La risoluzione della crisi, dunque, appare lontana, e probabilmente dal proseguimento delle trattative a Vienna – mentre scriviamo, l’evento non si è ancora concluso – non verrà fuori nulla di rilevante. Per provare a capire la traiettoria delle cose, allora, più che ai vertici formali è forse più utile guardare a ciò che avviene in contemporanea. Innanzitutto in Europa orientale.
L’accordo tra Slovacchia e Stati Uniti
Mercoledì la Slovacchia, confinante a est con l’Ucraina, ha approvato – manca però la ratifica del Parlamento – un accordo sulla difesa con gli Stati Uniti che garantirà a questi ultimi l’utilizzo delle basi aeree di Sliac e di Malacky. In cambio, Bratislava potrebbe accedere a fondi americani da 100 milioni di dollari. Il Governo slovacco ha tenuto a precisare che l’accordo è simile a quelli già stretti con altri ventitré membri della Nato, di cui fa parte.
Le parole dell’Estonia
La Prima Ministra estone, Kaja Kallas, in un’intervista a Reuters ha detto invece che i Paesi baltici (Estonia, Lettonia, Lituania) stanno discutendo con gli alleati nella Nato per aumentare la loro presenza militare sui propri territori. La Russia è ovviamente contraria.

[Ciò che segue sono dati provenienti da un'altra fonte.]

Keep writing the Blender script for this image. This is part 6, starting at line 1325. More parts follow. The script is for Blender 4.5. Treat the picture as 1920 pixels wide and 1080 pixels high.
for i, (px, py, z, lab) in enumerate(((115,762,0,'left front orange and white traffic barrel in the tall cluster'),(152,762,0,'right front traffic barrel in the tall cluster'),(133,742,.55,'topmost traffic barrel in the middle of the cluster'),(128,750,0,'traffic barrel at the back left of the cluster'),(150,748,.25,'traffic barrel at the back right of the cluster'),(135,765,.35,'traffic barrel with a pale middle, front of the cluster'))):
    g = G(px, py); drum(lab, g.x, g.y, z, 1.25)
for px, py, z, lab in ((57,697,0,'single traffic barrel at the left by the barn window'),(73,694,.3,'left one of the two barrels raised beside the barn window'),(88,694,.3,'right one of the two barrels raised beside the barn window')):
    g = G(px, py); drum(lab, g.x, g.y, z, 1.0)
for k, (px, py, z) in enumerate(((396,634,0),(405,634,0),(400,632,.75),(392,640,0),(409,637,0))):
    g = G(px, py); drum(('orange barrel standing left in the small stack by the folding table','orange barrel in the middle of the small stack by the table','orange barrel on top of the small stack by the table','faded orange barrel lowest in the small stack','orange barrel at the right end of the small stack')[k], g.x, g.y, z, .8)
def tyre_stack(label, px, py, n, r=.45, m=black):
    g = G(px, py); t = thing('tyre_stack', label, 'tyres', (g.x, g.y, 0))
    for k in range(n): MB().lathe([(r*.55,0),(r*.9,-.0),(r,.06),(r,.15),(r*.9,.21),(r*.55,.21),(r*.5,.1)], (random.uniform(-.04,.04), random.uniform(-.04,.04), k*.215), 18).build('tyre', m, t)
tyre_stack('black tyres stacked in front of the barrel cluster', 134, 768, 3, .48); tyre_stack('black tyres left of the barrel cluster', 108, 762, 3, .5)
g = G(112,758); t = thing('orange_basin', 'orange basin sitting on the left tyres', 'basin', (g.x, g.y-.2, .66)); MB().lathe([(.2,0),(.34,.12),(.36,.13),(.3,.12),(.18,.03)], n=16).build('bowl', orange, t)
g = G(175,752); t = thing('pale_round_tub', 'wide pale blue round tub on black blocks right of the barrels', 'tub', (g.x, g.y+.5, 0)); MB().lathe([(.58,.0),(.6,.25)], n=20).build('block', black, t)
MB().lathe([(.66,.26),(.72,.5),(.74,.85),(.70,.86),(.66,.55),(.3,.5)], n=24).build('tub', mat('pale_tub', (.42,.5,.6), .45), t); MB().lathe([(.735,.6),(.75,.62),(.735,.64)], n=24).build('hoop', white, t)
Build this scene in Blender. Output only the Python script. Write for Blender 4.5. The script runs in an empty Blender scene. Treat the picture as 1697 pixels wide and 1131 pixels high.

Dopo che Mosca ha annesso la Crimea nel 2014, sottraendola all’Ucraina, la Nato ha schierato delle forze in Estonia, Lettonia, Lituania e Polonia. Ma si tratta di contingenti ridotti, poco più di un migliaio di truppe ciascuno. Per avere un metro di paragone, al momento la Russia ha ammassato circa centomila unità lungo il confine ucraino.
Kallas ha detto chiaramente che un incremento della presenza alleata nell’area baltica fungerebbe da deterrente verso Mosca, per disincentivarla dal compiere nuove azioni aggressive.
Nelle ultime settimane si è notato come le tensioni russo-ucraine abbiano riacceso il dibattito sull’adesione alla Nato in Finlandia: l’opzione, particolarmente gradita all’Estonia, è stata menzionata sia dal presidente Sauli Niinisto che dalla Prima Ministra Sanna Marin.
Le sanzioni americane
Fuori dall’Europa, gli Stati Uniti hanno fatto trapelare alla stampa le loro opzioni anti-russe in caso di attacco all’Ucraina: ovvero sanzioni verso istituti bancari e funzionari politici e militari di alto livello (fino al presidente Vladimir Putin), restrizioni alle esportazioni, esclusione dalla rete SWIFT per i pagamenti internazionali.
Tra le contromisure americane viene tirato in ballo anche il Nord Stream 2, il gasdotto che collega direttamente Russia e Germania: la sua costruzione è terminata ma non è ancora entrato in funzione per alcune controversie burocratiche; Washington, che da anni si oppone alla condotta, potrebbe premere su Berlino per non far partire affatto i flussi. A maggio dell’anno scorso l’amministrazione di Joe Biden ha deciso di rimuovere le sanzioni sul Nord Stream 2 per favorire le distensioni con i tedeschi dopo gli anni burrascosi di Donald Trump. Come scrivevamo su eastwest, quella decisione non rappresentava un cambio strategico ma puramente tattico: e infatti il contrasto all’infrastruttura e al suo promotore, il Cremlino, sono proseguiti.
La minaccia di bloccare il Nord Stream 2 è una leva importante nelle mani dell’America nei confronti della Russia. Quest’ultima dovrà prenderne in considerazione l’impatto economico prima di procedere – eventualmente – con un’invasione dell’Ucraina.